The FBI has a long, ignoble tradition of monitoring and harassing America's top intellectuals. While people ranging from Albert Einstein, William Carlos Williams to Martin Luther King have been subjected to FBI surveillance, there remains an under-accounting of the ways in which this monitoring at times hampered the reception of their work.In response to my request under the Freedom of Information Act, filed on behalf of CounterPunch, the FBI recently released 147 of Said's 238-page FBI file. There are some unusual gaps in the released records, and it is possible that the FBI still holds far more files on Professor Said than they acknowledge. Some of these gaps may exist because new Patriot Act and National Security exemptions allow the FBI to deny the existence of records; however, the released file provides enough information to examine the FBI's interest in Edward Said who mixed artistic appreciations, social theory, and political activism in powerful and unique ways.

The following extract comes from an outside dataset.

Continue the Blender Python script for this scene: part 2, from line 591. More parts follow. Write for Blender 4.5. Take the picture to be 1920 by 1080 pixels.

Most of Said's file documents FBI surveillance campaigns of his legal, public work with American-based Palestinian political or pro-Arab organizations, while other portions of the file document the FBI's ongoing investigations of Said as it monitored his contacts with other Palestinian-Americans. That the FBI should monitor the legal political activities and intellectual forays of such a man elucidates not only the FBI's role in suppressing democratic solutions to the Israeli and Palestinian problems, it also demonstrates a continuity with the FBI's historical efforts to monitor and harass American peace activists.
Edward Said's wife, Mariam, says she is not surprised to learn of the FBI's surveillance of her husband, saying, "We always knew that any political activity concerning the Palestinian issue is monitored and when talking on the phone we would say 'let the tappers hear this'. We believed that our phones were tapped for a long time, but it never bothered us because we knew we were hiding nothing."